In the coming stages of the fiscal 2008 budgeting process, the full Beef Board will be asked to approve the budget at its meeting in Denver in July. Joint industry advisory committees and subcommittees also will meet in Denver to prepare recommendations for specific program proposals that are funded with that budget. Those proposals will be considered by the Operating Committee in September, before the Oct. 1 beginning of the fiscal year, and must finally be approved by USDA before any checkoff dollars may be spent.
Planning for FY 2008 Checkoff Programs
Posted by Diane – May 16th, 2007
It’s midweek in a busy week of checkoff planning meetings that have drawn producers and state beef council representatives from across the country to begin developing plans for checkoff investments in Fiscal 2008. These meetings also mark the midpoint in the year-long checkoff planning process.
This week began with a two-day gathering of state beef council execs and beef producer leaders from the Cattlemen’s Beef Board and the Federation of State Beef Councils, who worked with checkoff program managers from the National Cattlemen’s Beef Association, the U.S. Meat Export Federation, the American National CattleWomen, the National Livestock Producers Association, and the American Veal Association to map out strategies for promotion, information, and research projects aimed at increasing consumer demand for beef.
Participants offered input and suggestions for strategies including product, nutrition, industry resource, veal, foreign marketing and safety strategies for programs in promotion, research, foreign marketing, consumer and industry information, and producer communications. The goal was to agree upon a direction for checkoff programs that focuses on meeting the goals of the Industry Long Range Plan and the demands and preferences of today’s consumers.
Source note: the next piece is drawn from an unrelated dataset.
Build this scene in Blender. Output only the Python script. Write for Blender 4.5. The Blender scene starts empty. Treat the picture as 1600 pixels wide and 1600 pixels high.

The basis for the strategies is market research that maps out those consumer preferences in the current marketplace so that limited checkoff dollars can be targeted as effectively as possible.
The next step in the process is under way today, as producers who volunteer to serve as chairmen and vice chairmen of Joint Checkoff Committees (Cattlemen’s Beef Board and Federation of State Beef Councils) are presented with the work of the first two days of the week and offer their input as they look toward directing development of specific checkoff programs for the fiscal year that will begin Oct. 1, 2007. Upon their review and input sessions throughout the day, the producer chairmen and vice chairmen of the committee groups — Global Consumer Marketing, Research and Knowledge Management, Public Opinion and Issues Management, and Industry and Producer Services — will go through the same process this evening.
On Thursday morning, the producers who serve on the Joint Industry Budget Committee will take a look at the strategies and analyze the estimated dollar amounts required to bring those strategies to life and come up with a budget recommendation to forward to the Beef Promotion Operating Committee. The Operating Committee, which eventually makes the final program recommendations and is made up of 10 producer members of the Beef Board and 10 producers from state beef councils, will meet on Thursday afternoon to offer its input about the strategies and to review the budget recommendation. The Operating Committee will then provide contracting organizations and potential checkoff contractors with direction for developing specific programs to present to Joint Checkoff Committees during the Cattle Industry Summer Conference in Denver July 17-20.
Among participants, there is no doubt that this is a thorough process. In fact, one producer said on Tuesday that he previously had little understanding about how in-depth the checkoff planning process was and that learning about it and having direct input into it this week has increased his confidence in the validity of the program proposals that come before committees during the summer.
In addition to the planning meetings, the Cattlemen’s Beef Board Executive Committee has its spring meeting scheduled for Friday morning (May 18), also here in Denver. Members of that committee also are listening in on planning meetings and will receive a report from the Operating Committee regarding such. It also will review a proposal from the Beef Board and Federation of State Beef Councils to bring all producer communication programming regarding the checkoff under management of the Beef Board beginning in Fiscal 2008.